Oireachtas Joint and Select Committees
Wednesday, 19 November 2014
Joint Oireachtas Committee on Foreign Affairs and Trade
Situation in Syria and Middle East: Dr. Nader Hashemi
3:45 pm
Dr. Nader Hashemi:
It is a good question. Early this year, President Obama called ISIS the junior varsity, JV, team of al-Qaeda. He did not pay much attention to it, and this was not his personal view but what his intelligence services were telling him. The general view is that nobody predicted that ISIS would emerge into the fighting force it has become. It has been a surprise to many people watching events in Iraq to see a group that had formed and announced itself only in 2013 dominating approximately 81,000 sq. m. of real estate, approximately the size of Great Britain, in the heart of the Middle East. It has been a shock to many people and was unpredictable. One explanation for the success of ISIS is that there is nobody to stand against them. The existing states in Iraq and Syria have withered away. There is much Sunni disgruntlement and disillusionment, which has produced support for ISIS in these parts of the Middle East. The good news is that the world has finally woken up to the fact that it cannot ignore the rise of ISIS and that it is not just a Middle East problem but a global problem. There has been a major intelligence failure, but one of which everybody is guilty because nobody saw it coming.

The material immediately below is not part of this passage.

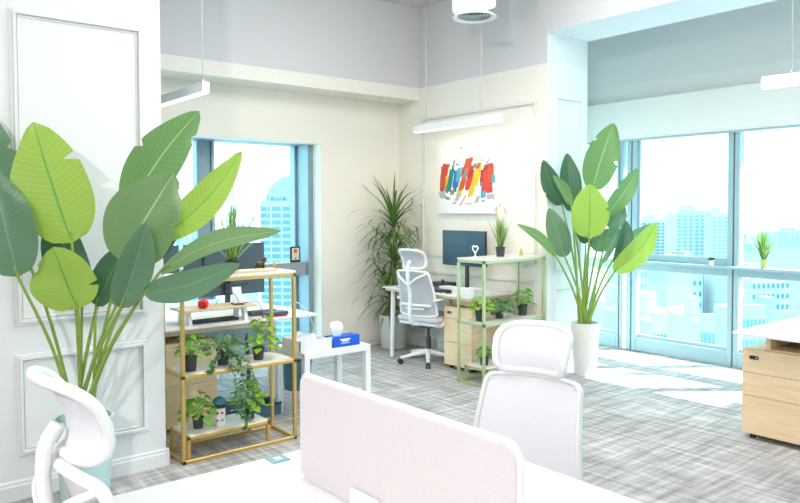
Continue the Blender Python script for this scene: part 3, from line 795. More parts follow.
# ================================================================ FOREGROUND DESK
ZD = 0.70
t = thing('bench_desk', 'large white bench desk filling the foreground with its far corner behind the screen', 'desk')
bm = B(); box(bm, (-2.05, 0.61, ZD - 0.025), (0.6, 1.73, ZD), 0.004, 1); obj('desktop', bm, M['white'], t)
for x in (-1.98, 0.5):
    for y in (0.66, 1.66):
        bm = B(); box(bm, (x - .025, y - .025, 0), (x + .025, y + .025, ZD - .025), .004, 1); obj('leg', bm, M['white'], t)
bm = B(); box(bm, (-1.95, 1.10, ZD - .09), (0.5, 1.14, ZD - .025)); obj('crossbeam', bm, M['white'], t)
rebase(t, (-0.7, 1.15, 0))
t = thing('desk_screen', 'wide pinkish white fabric screen with rounded corners on the foreground desk', 'desk divider')
bm = B(); prism(bm, rrect(-1.83, 0.706, -0.985, 1.005, 0.035), 'y', 1.105, 1.127)
obj('screen_panel', bm, M['fabric'], t)
bm = B()
pts = rrect(-1.832, 0.705, -0.983, 1.007, 0.036, 6); tube(bm, [Vector((u, 1.116, v)) for u, v in pts], 0.006, 6, True, ry=0.012); obj('edge_trim', bm, M['white'], t)
for x in (-1.50, -1.10):
    bm = B(); box(bm, (x - .06, 1.092, ZD), (x + .06, 1.103, ZD + 0.055), .003, 1); box(bm, (x - .06, 1.06, ZD), (x + .06, 1.103, ZD + .008), .002, 1); obj('clamp', bm, M['white'], t)
rebase(t, (-1.4, 1.116, ZD))
t = thing('cable_grommet', 'small square teal cable port set flush near the far edge of the foreground desk', 'cable port')
bm = B(); box(bm, (-2.04, 1.10, ZD + .0005), (-1.98, 1.16, ZD + .004), .001, 1); obj('cover_plate', bm, M['teal'], t)
bm = B(); box(bm, (-2.022, 1.118, ZD + .0038), (-1.998, 1.142, ZD + .005), .001, 1); obj('centre_button', bm, M['card'], t)
rebase(t, (-2.005, 1.125, ZD))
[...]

One of the reasons ISIS has been successful is because it has captured a number of Syrian oil fields and has sold oil on the black market, giving it a revenue source. The other major source of funding that has been widely reported is the money that is being given by private charities in the Gulf region. There is a lot of money in the Gulf area, and many people with rich, deep pockets, and they have been a major source of financial support for ISIS. That private money comes largely from Kuwait, Saudi Arabia and Qatar. Although it is often misreported in the media that the Saudi and Qatari Governments are supporting ISIS, there is no evidence to support it. Private money has been a major reason ISIS has been so successful. It can pay its fighters more generous monthly stipends to keep them loyal compared to other groups, and this must change if we want to help change the battlefield conditions in Iraq and Syria.